What is required
Repeat the data verbatim.

Data shown
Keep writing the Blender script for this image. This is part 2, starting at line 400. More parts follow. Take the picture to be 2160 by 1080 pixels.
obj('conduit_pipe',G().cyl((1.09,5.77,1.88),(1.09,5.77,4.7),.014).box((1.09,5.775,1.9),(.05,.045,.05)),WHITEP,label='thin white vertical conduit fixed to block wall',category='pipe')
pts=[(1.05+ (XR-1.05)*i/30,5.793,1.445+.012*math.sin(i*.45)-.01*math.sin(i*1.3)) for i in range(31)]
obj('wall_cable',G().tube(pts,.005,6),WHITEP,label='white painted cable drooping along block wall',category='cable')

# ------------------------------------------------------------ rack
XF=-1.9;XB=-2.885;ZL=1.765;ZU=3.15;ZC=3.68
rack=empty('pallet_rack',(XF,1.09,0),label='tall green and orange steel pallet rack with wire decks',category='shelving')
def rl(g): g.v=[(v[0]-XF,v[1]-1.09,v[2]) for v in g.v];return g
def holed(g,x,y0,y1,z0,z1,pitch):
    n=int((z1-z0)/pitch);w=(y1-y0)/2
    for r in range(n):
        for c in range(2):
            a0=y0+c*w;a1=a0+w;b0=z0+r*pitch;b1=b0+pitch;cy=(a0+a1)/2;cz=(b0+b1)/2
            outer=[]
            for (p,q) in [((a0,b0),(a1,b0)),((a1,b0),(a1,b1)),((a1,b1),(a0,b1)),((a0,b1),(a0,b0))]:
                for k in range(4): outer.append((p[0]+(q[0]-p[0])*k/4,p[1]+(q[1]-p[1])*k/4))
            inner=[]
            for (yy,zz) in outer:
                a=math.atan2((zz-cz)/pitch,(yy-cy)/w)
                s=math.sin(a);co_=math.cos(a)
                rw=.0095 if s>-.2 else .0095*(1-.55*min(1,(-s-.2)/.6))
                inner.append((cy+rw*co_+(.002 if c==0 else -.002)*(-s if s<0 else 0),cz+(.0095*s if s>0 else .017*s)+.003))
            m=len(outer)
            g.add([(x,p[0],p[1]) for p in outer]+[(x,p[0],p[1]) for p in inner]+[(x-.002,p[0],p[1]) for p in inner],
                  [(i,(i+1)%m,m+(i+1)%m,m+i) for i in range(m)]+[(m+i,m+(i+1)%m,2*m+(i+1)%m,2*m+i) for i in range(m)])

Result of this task
Keep writing the Blender script for this image. This is part 2, starting at line 400. More parts follow. Take the picture to be 2160 by 1080 pixels.
obj('conduit_pipe',G().cyl((1.09,5.77,1.88),(1.09,5.77,4.7),.014).box((1.09,5.775,1.9),(.05,.045,.05)),WHITEP,label='thin white vertical conduit fixed to block wall',category='pipe')
pts=[(1.05+ (XR-1.05)*i/30,5.793,1.445+.012*math.sin(i*.45)-.01*math.sin(i*1.3)) for i in range(31)]
obj('wall_cable',G().tube(pts,.005,6),WHITEP,label='white painted cable drooping along block wall',category='cable')

# ------------------------------------------------------------ rack
XF=-1.9;XB=-2.885;ZL=1.765;ZU=3.15;ZC=3.68
rack=empty('pallet_rack',(XF,1.09,0),label='tall green and orange steel pallet rack with wire decks',category='shelving')
def rl(g): g.v=[(v[0]-XF,v[1]-1.09,v[2]) for v in g.v];return g
def holed(g,x,y0,y1,z0,z1,pitch):
    n=int((z1-z0)/pitch);w=(y1-y0)/2
    for r in range(n):
        for c in range(2):
            a0=y0+c*w;a1=a0+w;b0=z0+r*pitch;b1=b0+pitch;cy=(a0+a1)/2;cz=(b0+b1)/2
            outer=[]
            for (p,q) in [((a0,b0),(a1,b0)),((a1,b0),(a1,b1)),((a1,b1),(a0,b1)),((a0,b1),(a0,b0))]:
                for k in range(4): outer.append((p[0]+(q[0]-p[0])*k/4,p[1]+(q[1]-p[1])*k/4))
            inner=[]
            for (yy,zz) in outer:
                a=math.atan2((zz-cz)/pitch,(yy-cy)/w)
                s=math.sin(a);co_=math.cos(a)
                rw=.0095 if s>-.2 else .0095*(1-.55*min(1,(-s-.2)/.6))
                inner.append((cy+rw*co_+(.002 if c==0 else -.002)*(-s if s<0 else 0),cz+(.0095*s if s>0 else .017*s)+.003))
            m=len(outer)
            g.add([(x,p[0],p[1]) for p in outer]+[(x,p[0],p[1]) for p in inner]+[(x-.002,p[0],p[1]) for p in inner],
                  [(i,(i+1)%m,m+(i+1)%m,m+i) for i in range(m)]+[(m+i,m+(i+1)%m,2*m+(i+1)%m,2*m+i) for i in range(m)])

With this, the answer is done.